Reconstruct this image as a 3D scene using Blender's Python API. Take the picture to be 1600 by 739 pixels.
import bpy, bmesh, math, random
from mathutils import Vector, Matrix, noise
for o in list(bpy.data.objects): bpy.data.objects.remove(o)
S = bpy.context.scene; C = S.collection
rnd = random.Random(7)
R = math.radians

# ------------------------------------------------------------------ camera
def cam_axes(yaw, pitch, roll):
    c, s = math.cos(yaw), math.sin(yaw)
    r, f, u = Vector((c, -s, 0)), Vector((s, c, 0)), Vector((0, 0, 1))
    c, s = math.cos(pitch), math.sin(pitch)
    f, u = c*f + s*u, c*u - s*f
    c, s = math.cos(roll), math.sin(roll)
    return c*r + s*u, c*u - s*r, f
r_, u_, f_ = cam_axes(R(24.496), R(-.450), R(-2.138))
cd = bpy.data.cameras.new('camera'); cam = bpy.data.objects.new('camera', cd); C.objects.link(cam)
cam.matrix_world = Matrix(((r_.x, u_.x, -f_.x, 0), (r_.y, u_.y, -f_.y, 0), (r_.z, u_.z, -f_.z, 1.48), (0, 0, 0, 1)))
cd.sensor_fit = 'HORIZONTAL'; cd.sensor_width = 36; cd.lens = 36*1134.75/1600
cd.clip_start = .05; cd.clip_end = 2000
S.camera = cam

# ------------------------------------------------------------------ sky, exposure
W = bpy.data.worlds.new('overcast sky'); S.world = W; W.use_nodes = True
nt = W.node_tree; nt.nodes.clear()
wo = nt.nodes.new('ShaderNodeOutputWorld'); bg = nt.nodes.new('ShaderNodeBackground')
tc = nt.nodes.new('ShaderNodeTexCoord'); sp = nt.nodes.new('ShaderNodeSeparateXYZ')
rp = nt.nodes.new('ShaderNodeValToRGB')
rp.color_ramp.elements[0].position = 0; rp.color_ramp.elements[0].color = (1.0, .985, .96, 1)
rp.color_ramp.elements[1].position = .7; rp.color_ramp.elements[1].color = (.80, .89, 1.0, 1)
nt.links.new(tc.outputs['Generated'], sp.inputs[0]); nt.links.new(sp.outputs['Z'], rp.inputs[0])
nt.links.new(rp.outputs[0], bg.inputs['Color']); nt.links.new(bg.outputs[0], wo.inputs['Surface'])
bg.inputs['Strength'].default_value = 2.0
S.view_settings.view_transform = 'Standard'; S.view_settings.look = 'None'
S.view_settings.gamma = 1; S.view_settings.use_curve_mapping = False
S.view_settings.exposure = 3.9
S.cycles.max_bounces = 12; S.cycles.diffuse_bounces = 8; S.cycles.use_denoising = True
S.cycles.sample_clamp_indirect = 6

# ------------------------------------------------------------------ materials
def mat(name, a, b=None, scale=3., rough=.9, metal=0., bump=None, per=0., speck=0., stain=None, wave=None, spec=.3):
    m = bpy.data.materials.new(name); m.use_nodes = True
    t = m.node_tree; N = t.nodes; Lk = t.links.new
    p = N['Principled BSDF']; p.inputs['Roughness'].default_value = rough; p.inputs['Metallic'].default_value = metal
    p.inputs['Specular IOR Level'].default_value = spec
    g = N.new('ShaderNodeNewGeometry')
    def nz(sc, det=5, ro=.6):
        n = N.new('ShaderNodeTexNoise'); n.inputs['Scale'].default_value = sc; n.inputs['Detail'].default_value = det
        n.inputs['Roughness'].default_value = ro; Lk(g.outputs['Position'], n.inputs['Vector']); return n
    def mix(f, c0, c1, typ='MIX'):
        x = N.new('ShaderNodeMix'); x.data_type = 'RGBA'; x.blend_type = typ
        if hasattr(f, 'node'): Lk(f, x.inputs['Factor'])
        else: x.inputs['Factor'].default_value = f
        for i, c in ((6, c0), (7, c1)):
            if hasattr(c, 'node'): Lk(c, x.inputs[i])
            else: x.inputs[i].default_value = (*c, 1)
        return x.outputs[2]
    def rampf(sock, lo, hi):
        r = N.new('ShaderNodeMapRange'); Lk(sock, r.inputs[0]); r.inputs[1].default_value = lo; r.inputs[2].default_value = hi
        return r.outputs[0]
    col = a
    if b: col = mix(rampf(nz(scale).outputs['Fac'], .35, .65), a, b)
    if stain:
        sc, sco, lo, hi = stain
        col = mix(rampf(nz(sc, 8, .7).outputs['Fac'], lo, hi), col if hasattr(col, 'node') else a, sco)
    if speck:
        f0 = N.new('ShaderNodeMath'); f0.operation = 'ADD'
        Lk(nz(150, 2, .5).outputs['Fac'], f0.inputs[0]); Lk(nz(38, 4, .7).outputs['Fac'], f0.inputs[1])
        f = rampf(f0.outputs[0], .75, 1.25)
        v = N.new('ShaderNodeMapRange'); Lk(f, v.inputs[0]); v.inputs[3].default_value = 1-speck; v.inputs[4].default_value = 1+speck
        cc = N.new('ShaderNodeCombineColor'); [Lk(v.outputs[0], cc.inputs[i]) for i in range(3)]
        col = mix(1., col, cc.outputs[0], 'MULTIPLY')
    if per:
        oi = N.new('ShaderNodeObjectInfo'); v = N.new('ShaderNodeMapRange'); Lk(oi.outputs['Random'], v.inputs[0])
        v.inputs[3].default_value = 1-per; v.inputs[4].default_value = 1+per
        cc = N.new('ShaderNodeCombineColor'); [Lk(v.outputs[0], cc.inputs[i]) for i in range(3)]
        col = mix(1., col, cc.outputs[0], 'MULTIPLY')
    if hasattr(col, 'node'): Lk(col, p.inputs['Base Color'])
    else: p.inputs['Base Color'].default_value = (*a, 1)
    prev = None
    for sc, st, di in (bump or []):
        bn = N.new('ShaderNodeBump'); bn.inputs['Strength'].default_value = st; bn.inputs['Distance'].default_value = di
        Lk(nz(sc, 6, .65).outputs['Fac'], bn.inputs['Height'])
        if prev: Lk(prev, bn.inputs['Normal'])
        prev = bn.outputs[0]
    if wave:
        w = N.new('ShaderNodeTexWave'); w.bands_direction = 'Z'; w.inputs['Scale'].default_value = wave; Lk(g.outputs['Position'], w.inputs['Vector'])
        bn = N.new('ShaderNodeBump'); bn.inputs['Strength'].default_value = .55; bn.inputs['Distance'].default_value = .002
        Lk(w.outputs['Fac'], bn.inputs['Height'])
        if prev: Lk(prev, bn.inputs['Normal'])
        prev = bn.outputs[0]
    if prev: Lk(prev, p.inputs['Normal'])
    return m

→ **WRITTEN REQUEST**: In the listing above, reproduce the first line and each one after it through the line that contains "R = math.radians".

→ **RESPONSE BELOW**:
Reconstruct this image as a 3D scene using Blender's Python API. Take the picture to be 1600 by 739 pixels.
import bpy, bmesh, math, random
from mathutils import Vector, Matrix, noise
for o in list(bpy.data.objects): bpy.data.objects.remove(o)
S = bpy.context.scene; C = S.collection
rnd = random.Random(7)
R = math.radians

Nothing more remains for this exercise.